Plenty of satisfaction with airport terminal Schaefer: The former governor, mayor and councilman is lauded in the dedication of the new light rail stop

Transportation

December 06, 1997|By Marina Sarris | Marina Sarris,SUN STAFF

William Donald Schaefer, the famously impatient and never satisfied former governor, beamed yesterday as he surveyed the new international airport terminal that bears his name.

"I wouldn't say I'm satisfied," said Schaefer. "I'm extra, double, triple satisfied. Everything is just great."

Yesterday's dedication of a new terminal and light rail stop at Baltimore-Washington International Airport in Anne Arundel County turned into a tribute to Schaefer, Maryland's governor from 1986 to 1994.

Elected officials credited Schaefer, 76, with promoting international trade and improving transportation during his long tenure as mayor of Baltimore and governor.

About 500 politicians, government employees and business representatives attended a dedication ceremony that featured a grand stage, a children's performing act and rousing music -- touches that seemed designed to appeal to the flamboyant Schaefer.

The event was held in the two-level, $140 million international pier. On the bottom level, a new light rail stop links the airport with Penn Station in Baltimore and with the main light rail line from Hunt Valley to Glen Burnie.

Both the international pier and the Penn Station-BWI light rail service open for business today.

Gov. Parris N. Glendening, who has not always been on the best of terms with Schaefer, couldn't say enough nice things about his predecessor.

"It's very clear to me that we would not be here except for some of the decisions of Don Schaefer," he said, adding later, "It is very fitting that we dedicate this international terminal to William Donald Schaefer."

U.S. Sen. Barbara A. Mikulski, a Maryland Democrat, agreed. She told the crowd how Schaefer, also a former City Council member, was involved in Baltimore's sale of BWI to the state in 1972. The city got $36 million for the airport.

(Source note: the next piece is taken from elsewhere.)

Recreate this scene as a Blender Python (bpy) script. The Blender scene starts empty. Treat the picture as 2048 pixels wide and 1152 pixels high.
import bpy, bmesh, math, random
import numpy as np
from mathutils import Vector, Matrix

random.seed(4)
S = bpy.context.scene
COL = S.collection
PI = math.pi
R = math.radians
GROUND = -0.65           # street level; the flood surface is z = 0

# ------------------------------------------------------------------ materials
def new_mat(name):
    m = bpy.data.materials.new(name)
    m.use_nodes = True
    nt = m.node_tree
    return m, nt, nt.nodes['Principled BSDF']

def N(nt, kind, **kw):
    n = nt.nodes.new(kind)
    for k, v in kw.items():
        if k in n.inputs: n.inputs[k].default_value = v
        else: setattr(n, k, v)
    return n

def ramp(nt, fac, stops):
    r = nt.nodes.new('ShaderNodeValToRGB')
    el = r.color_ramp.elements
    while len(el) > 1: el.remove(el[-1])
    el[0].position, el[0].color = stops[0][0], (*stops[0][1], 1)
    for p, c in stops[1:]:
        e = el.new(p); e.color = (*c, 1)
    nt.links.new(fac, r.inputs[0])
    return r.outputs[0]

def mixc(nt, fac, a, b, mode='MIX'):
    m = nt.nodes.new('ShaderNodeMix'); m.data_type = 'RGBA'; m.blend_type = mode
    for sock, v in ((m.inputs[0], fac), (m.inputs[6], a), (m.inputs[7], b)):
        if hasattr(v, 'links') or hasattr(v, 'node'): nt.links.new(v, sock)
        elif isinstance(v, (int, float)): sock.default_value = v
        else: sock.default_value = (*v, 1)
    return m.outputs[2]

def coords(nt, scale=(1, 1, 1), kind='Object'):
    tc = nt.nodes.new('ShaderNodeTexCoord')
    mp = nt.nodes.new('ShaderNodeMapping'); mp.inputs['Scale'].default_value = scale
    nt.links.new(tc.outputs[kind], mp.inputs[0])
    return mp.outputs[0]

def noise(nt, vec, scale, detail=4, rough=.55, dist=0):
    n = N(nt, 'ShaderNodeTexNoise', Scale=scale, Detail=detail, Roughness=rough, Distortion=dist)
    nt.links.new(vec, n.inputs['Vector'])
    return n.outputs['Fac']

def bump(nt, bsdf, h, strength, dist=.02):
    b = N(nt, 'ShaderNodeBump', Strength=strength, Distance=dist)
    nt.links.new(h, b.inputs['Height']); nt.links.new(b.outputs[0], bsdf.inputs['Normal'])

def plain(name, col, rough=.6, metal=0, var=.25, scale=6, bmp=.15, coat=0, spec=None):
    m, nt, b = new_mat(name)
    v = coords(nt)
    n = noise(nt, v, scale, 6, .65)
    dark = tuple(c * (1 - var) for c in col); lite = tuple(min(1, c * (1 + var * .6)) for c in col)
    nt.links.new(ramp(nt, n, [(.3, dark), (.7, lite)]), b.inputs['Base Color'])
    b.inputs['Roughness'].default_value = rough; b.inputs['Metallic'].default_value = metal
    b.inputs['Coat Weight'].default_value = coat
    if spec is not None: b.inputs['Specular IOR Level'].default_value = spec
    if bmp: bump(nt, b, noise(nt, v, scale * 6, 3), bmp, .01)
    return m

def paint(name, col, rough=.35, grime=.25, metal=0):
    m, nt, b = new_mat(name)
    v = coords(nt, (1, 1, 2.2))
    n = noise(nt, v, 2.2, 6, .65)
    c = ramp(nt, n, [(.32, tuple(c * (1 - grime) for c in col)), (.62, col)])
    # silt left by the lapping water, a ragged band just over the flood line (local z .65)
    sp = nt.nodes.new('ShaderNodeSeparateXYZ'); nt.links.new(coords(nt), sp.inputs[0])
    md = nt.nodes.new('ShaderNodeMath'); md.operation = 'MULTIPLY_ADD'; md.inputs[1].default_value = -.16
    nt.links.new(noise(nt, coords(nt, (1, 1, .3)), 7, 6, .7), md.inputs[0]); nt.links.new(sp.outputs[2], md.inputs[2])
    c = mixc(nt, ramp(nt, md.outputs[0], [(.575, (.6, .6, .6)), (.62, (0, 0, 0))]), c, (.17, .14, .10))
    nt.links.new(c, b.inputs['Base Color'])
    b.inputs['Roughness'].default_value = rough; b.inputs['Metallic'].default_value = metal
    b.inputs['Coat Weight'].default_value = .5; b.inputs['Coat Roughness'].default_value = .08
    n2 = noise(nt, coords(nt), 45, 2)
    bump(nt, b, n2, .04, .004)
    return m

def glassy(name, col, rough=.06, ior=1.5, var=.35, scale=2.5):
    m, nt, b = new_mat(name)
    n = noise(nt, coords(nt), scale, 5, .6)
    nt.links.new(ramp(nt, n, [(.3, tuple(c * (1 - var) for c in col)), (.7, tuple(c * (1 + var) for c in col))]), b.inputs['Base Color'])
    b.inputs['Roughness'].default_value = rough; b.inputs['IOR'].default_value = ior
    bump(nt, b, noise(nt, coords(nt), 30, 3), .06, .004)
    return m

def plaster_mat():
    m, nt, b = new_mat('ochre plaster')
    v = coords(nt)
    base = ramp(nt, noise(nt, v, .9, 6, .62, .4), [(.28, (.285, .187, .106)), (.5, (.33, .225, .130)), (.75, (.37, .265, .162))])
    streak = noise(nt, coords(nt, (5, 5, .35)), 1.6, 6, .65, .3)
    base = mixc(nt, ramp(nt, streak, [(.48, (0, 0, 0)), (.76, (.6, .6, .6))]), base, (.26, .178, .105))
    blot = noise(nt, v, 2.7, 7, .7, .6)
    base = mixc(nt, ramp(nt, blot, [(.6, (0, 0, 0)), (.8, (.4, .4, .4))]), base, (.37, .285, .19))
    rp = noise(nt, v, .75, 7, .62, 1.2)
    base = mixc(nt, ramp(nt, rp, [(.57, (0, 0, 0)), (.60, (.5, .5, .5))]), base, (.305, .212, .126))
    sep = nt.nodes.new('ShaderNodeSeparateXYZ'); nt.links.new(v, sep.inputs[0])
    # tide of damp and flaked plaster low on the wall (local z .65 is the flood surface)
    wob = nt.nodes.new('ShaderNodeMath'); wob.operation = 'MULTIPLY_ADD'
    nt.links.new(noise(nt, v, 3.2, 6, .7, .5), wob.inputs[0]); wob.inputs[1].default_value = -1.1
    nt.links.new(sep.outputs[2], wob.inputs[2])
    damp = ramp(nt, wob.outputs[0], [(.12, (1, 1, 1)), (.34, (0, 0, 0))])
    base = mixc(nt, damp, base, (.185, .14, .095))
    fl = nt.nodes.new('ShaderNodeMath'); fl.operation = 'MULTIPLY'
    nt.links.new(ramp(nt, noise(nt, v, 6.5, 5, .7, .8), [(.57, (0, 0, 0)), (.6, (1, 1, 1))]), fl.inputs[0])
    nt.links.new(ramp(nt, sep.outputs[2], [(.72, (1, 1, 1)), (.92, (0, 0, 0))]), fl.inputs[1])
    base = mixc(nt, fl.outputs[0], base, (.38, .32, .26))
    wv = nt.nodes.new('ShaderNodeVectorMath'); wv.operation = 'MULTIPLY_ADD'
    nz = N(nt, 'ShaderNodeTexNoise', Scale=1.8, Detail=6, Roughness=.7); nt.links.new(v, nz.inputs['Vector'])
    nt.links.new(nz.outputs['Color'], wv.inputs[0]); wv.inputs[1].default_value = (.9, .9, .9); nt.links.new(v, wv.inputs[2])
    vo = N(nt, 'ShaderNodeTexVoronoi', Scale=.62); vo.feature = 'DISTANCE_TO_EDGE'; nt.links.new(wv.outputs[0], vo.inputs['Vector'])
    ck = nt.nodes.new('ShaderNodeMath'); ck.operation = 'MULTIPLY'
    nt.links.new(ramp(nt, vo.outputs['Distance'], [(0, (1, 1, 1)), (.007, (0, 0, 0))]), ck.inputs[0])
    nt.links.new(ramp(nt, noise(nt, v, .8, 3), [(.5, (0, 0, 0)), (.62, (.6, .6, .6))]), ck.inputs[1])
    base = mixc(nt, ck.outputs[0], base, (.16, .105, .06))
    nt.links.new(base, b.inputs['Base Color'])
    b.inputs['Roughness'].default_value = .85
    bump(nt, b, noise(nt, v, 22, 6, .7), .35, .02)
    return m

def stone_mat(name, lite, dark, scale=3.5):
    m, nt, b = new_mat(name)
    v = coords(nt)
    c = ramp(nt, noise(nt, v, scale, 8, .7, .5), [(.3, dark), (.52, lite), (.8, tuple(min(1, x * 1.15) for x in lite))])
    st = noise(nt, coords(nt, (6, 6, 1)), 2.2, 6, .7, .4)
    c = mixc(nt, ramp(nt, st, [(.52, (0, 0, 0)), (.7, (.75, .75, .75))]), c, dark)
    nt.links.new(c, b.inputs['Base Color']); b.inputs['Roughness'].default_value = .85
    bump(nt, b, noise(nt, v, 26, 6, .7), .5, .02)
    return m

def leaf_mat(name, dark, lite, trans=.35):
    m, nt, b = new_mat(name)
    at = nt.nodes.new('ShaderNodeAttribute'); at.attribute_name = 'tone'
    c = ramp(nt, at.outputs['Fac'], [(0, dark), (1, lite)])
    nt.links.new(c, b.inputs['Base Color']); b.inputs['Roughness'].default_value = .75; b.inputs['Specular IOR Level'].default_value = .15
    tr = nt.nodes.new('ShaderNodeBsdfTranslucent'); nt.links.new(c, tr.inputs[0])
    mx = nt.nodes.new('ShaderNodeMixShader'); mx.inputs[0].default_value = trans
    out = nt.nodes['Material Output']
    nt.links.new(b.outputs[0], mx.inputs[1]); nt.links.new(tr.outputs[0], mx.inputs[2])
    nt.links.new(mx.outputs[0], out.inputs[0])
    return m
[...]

Schaefer, who now teaches at the University of Maryland, finally took the podium. "Every time I come to one of these," he said, "I think it's my obituary."

And he warned folks he might be long-winded, although he wasn't. "If anyone gets tired of listening to me, walk out," he said. "Over at the school where I teach, I watch the kids walk out. Now they walk out two at a time. It doesn't faze me. I just sit there and talk to the walls, and they respond the way the kids do."

The crowd roared.

Schaefer talked about the importance of international trade and about feeling part of something important, such as the airport project. "You walk around and say, 'I was part of that.' "

Earlier, Federal Transit Administrator Gordon J. Linton summed up: "Governor Schaefer had a slogan years ago: 'Let's do it now.' Now it's been done."